I'm more of the opinion that the only thing that should separate an Engineer on a starship from an Engineer at a Shipyard's design firm is the access to the required machinery to build full-sized ship parts; which, practically speaking, only limits Power Plant, Maneuver Drive, and Jump-Drive development, and not, say, Electronics or Computers.
 
Tenacious-Techhunter said:
By that logic, the guy who keeps the life support and water systems going is also an engineer; a "Habitation" engineer, as I said.

Well, Yes..... HVAC techs are often rated as engineering staff in large plants and on ships for that matter.....

Tenacious-Techhunter said:
Regardless, if Traveller is determined to use that sort of definition for "Engineer" in the modern day, then they should probably stop calling it "Engineering", and call it something more evocative, in spite of what the traditionalists may think.

We could use what the Maritime industry call them.... Engineers...... Or Aviation, Flight Engineers..... I probably can think of a couple of more..... Or we are using modern terms, just because it doesn't match with you notions doesn't mean we're wrong. But if you want to come up with some terms of your own we would be glad to see them.

Tenacious-Techhunter said:
I'm more of the opinion that the only thing that should separate an Engineer on a starship from an Engineer at a Shipyard's design firm is the access to the required machinery to build full-sized ship parts; which, practically speaking, only limits Power Plant, Maneuver Drive, and Jump-Drive development, and not, say, Electronics or Computers.

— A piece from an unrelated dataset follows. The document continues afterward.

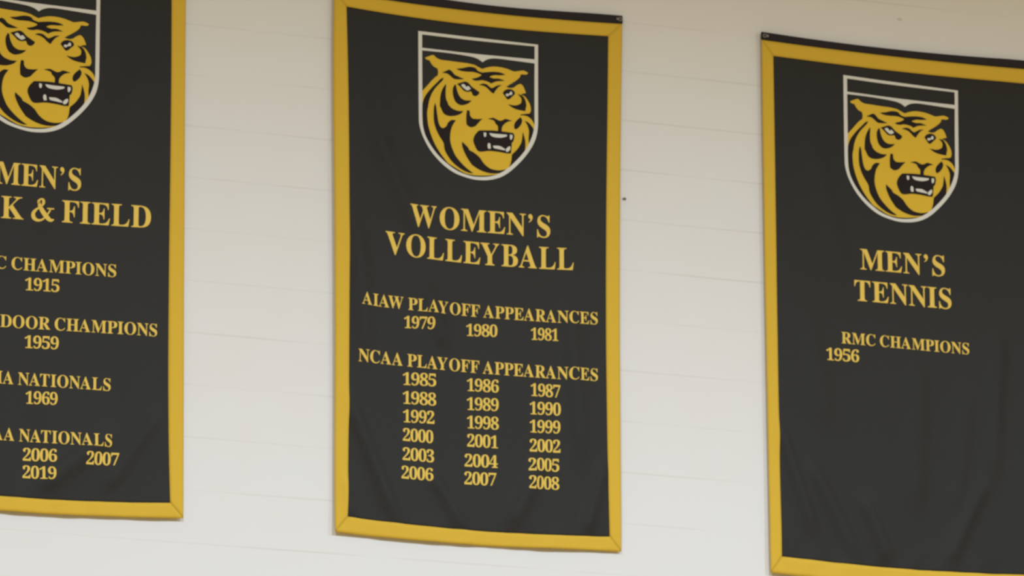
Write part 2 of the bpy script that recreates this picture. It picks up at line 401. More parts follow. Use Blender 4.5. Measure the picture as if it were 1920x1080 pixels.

Well, the person at the ship design firm is generally referred to as a Naval Architect.
 
Architects don't do engineering; they do style. Now, the best architects are usually engineers too, but it's much more common for the Architect and the Engineers to hand ideas back and forth until they get something they both agree on.
 
Tenacious-Techhunter said:
Architects don't do engineering; they do style. Now, the best architects are usually engineers too, but it's much more common for the Architect and the Engineers to hand ideas back and forth until they get something they both agree on.

In the industry a person who designs a ship is generally referred to as a Naval or Marine Architect. And yes Naval Architects do engineering as well as design.
 
The architects I know do not have engineers working for them. They have carpenters and tradesman and pre-fab material contractors. The building inspectors are just checkers. Maybe it's different outside of California.
 
Here's why I like the current breakdown of specialties. The engineer, in game terms, is going to be largely responsible for holding the ship together in a space combat situation in which his role is going to be rolled up largely into that one skill, or by prepping for jumps and things like that. By having specialties based on the two types of drive, power, and life support it allows for that "one skill role" to have different variations. So my ship's engineer won't feel identical to yours. Your guy can keep an M-drive going no matter what and my guy is a wiz at diverting power.
 
My thinking is, if the rules as written are going to support the idea of a scout service that can reasonably expect a single person to fly around in a ship, is it reasonably easy for a single scout to get all the basic skills they need to maintain and fly a ship? If not, maybe the number of specialties should be condensed.